(Given problem) Repeat the material exactly, leaving nothing out.
* begin Dataset rows *
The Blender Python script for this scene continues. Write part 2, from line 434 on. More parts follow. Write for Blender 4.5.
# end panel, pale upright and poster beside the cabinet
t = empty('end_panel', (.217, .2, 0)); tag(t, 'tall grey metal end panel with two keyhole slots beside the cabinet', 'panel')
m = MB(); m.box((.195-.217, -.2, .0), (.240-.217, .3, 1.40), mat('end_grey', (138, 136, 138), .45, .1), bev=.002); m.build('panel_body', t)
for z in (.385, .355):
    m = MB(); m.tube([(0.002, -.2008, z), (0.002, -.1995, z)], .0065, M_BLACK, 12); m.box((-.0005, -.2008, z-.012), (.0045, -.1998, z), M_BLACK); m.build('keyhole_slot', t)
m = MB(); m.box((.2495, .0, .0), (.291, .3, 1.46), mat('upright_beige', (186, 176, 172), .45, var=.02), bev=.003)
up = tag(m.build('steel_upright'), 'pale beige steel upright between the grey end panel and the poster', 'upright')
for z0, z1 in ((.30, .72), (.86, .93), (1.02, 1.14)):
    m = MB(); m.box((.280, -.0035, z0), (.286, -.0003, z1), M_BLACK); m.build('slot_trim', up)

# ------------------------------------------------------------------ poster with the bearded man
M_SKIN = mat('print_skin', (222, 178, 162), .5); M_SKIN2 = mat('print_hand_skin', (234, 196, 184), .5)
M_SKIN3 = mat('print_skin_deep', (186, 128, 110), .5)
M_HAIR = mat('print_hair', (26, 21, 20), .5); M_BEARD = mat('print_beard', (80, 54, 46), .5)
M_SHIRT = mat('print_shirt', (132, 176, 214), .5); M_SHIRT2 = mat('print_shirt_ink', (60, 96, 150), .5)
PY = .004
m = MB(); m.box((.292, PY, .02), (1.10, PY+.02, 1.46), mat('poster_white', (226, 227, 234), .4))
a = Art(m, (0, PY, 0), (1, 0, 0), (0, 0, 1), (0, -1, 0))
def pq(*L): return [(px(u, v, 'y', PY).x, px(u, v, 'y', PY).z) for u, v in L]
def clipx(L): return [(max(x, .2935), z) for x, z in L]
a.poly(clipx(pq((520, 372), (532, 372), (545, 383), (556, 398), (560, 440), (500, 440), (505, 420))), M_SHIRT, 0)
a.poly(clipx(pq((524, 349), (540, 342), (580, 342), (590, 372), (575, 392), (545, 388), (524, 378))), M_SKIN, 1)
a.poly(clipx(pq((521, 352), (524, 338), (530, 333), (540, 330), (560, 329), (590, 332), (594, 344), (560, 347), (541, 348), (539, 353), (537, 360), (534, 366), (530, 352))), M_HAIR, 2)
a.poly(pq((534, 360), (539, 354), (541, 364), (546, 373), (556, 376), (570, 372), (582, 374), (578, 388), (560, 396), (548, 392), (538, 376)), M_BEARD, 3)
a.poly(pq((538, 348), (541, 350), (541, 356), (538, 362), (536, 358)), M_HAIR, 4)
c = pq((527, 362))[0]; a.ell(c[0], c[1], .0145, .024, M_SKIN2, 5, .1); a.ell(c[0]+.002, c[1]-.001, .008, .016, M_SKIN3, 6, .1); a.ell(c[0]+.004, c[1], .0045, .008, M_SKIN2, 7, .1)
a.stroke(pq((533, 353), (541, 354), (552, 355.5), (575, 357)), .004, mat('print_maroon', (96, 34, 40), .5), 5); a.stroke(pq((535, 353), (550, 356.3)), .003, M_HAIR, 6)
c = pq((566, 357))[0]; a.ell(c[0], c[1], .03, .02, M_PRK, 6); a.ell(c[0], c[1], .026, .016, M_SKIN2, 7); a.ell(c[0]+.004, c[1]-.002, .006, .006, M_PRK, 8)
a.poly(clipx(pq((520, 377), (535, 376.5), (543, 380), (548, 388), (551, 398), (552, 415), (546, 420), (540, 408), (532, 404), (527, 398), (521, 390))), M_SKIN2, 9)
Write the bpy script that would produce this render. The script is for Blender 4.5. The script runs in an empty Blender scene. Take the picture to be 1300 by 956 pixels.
* end Dataset rows *
(Answer to this problem)
The Blender Python script for this scene continues. Write part 2, from line 434 on. More parts follow. Write for Blender 4.5.
# end panel, pale upright and poster beside the cabinet
t = empty('end_panel', (.217, .2, 0)); tag(t, 'tall grey metal end panel with two keyhole slots beside the cabinet', 'panel')
m = MB(); m.box((.195-.217, -.2, .0), (.240-.217, .3, 1.40), mat('end_grey', (138, 136, 138), .45, .1), bev=.002); m.build('panel_body', t)
for z in (.385, .355):
    m = MB(); m.tube([(0.002, -.2008, z), (0.002, -.1995, z)], .0065, M_BLACK, 12); m.box((-.0005, -.2008, z-.012), (.0045, -.1998, z), M_BLACK); m.build('keyhole_slot', t)
m = MB(); m.box((.2495, .0, .0), (.291, .3, 1.46), mat('upright_beige', (186, 176, 172), .45, var=.02), bev=.003)
up = tag(m.build('steel_upright'), 'pale beige steel upright between the grey end panel and the poster', 'upright')
for z0, z1 in ((.30, .72), (.86, .93), (1.02, 1.14)):
    m = MB(); m.box((.280, -.0035, z0), (.286, -.0003, z1), M_BLACK); m.build('slot_trim', up)

# ------------------------------------------------------------------ poster with the bearded man
M_SKIN = mat('print_skin', (222, 178, 162), .5); M_SKIN2 = mat('print_hand_skin', (234, 196, 184), .5)
M_SKIN3 = mat('print_skin_deep', (186, 128, 110), .5)
M_HAIR = mat('print_hair', (26, 21, 20), .5); M_BEARD = mat('print_beard', (80, 54, 46), .5)
M_SHIRT = mat('print_shirt', (132, 176, 214), .5); M_SHIRT2 = mat('print_shirt_ink', (60, 96, 150), .5)
PY = .004
m = MB(); m.box((.292, PY, .02), (1.10, PY+.02, 1.46), mat('poster_white', (226, 227, 234), .4))
a = Art(m, (0, PY, 0), (1, 0, 0), (0, 0, 1), (0, -1, 0))
def pq(*L): return [(px(u, v, 'y', PY).x, px(u, v, 'y', PY).z) for u, v in L]
def clipx(L): return [(max(x, .2935), z) for x, z in L]
a.poly(clipx(pq((520, 372), (532, 372), (545, 383), (556, 398), (560, 440), (500, 440), (505, 420))), M_SHIRT, 0)
a.poly(clipx(pq((524, 349), (540, 342), (580, 342), (590, 372), (575, 392), (545, 388), (524, 378))), M_SKIN, 1)
a.poly(clipx(pq((521, 352), (524, 338), (530, 333), (540, 330), (560, 329), (590, 332), (594, 344), (560, 347), (541, 348), (539, 353), (537, 360), (534, 366), (530, 352))), M_HAIR, 2)
a.poly(pq((534, 360), (539, 354), (541, 364), (546, 373), (556, 376), (570, 372), (582, 374), (578, 388), (560, 396), (548, 392), (538, 376)), M_BEARD, 3)
a.poly(pq((538, 348), (541, 350), (541, 356), (538, 362), (536, 358)), M_HAIR, 4)
c = pq((527, 362))[0]; a.ell(c[0], c[1], .0145, .024, M_SKIN2, 5, .1); a.ell(c[0]+.002, c[1]-.001, .008, .016, M_SKIN3, 6, .1); a.ell(c[0]+.004, c[1], .0045, .008, M_SKIN2, 7, .1)
a.stroke(pq((533, 353), (541, 354), (552, 355.5), (575, 357)), .004, mat('print_maroon', (96, 34, 40), .5), 5); a.stroke(pq((535, 353), (550, 356.3)), .003, M_HAIR, 6)
c = pq((566, 357))[0]; a.ell(c[0], c[1], .03, .02, M_PRK, 6); a.ell(c[0], c[1], .026, .016, M_SKIN2, 7); a.ell(c[0]+.004, c[1]-.002, .006, .006, M_PRK, 8)
a.poly(clipx(pq((520, 377), (535, 376.5), (543, 380), (548, 388), (551, 398), (552, 415), (546, 420), (540, 408), (532, 404), (527, 398), (521, 390))), M_SKIN2, 9)
Write the bpy script that would produce this render. The script is for Blender 4.5. The script runs in an empty Blender scene. Take the picture to be 1300 by 956 pixels.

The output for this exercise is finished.